This month and next (Aug. and Sept. 2023), South Dakota regulators are holding hearings about proposed underground pipelines that would carry carbon dioxide to underground storage. Environmental groups with concerns about the approach are keeping a watchful eye.
Guy Larson, with the Sierra Club’s South Dakota chapter, says they remain leery of these large-scale efforts to decarbonize ethanol production.
“The Sierra Club sees the whole process as another way to extend the life of fossil fuels.”
Opponents also worry about damage to farmland and potential pipeline ruptures. Project officials tout environmental and economic benefits, and insist there will be strong safeguards. Hearings on a similar proposal from Summit Carbon Solutions are scheduled for next month. That project calls for carbon to be stored underground in North Dakota, but regulators there just rejected Summit’s siting permit.

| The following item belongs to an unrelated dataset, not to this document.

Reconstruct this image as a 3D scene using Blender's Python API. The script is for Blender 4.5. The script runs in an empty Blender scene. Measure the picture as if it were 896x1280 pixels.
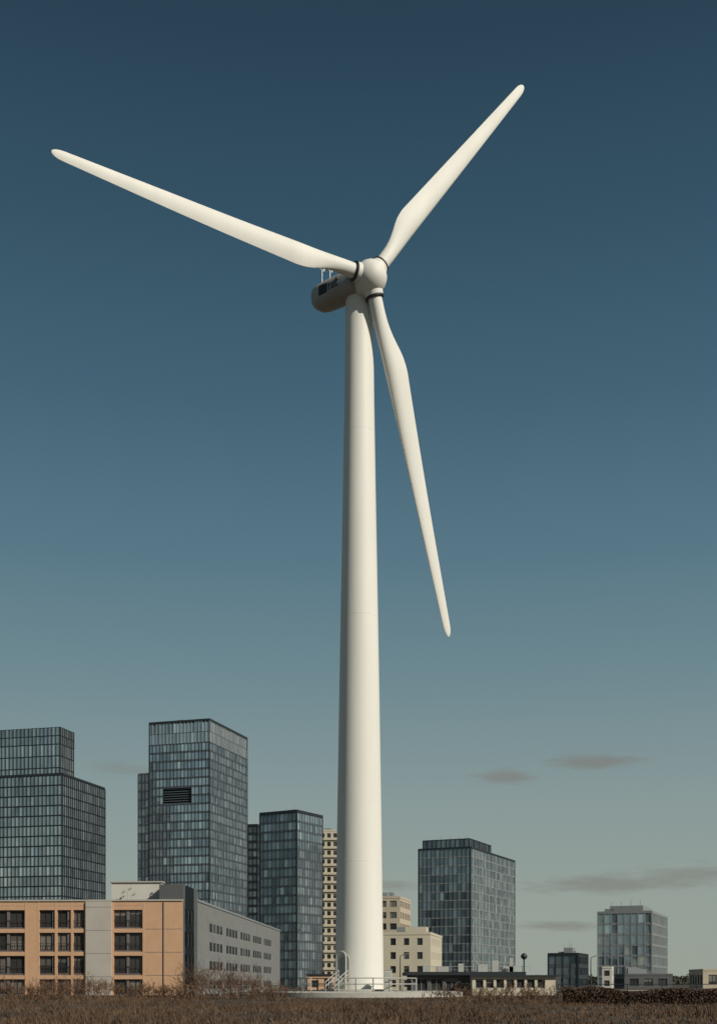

Summit plans to reapply, but North Dakota regulators noted in its first application, the company failed to show that key elements of the project would produce minimal adverse effects on the environment and the public. Larson suggests those same questions remain as South Dakota’s proceedings move forward.
“We have a lot of concerns about the safety, about what happens to it after the life of this program, about whether or not the sequestration is actually a viable way to dispose of the carbon dioxide.”
Complicating matters are emerging federal incentives for carbon capture that are helping to spur private ventures like these. But opponents say because of the unknowns, more emphasis should be placed on transitioning to renewable energy.
The South Dakota Public Utilities Commission is expected to continue Navigator’s permit hearing Aug. 24. Hearings for the Summit project begin September 11.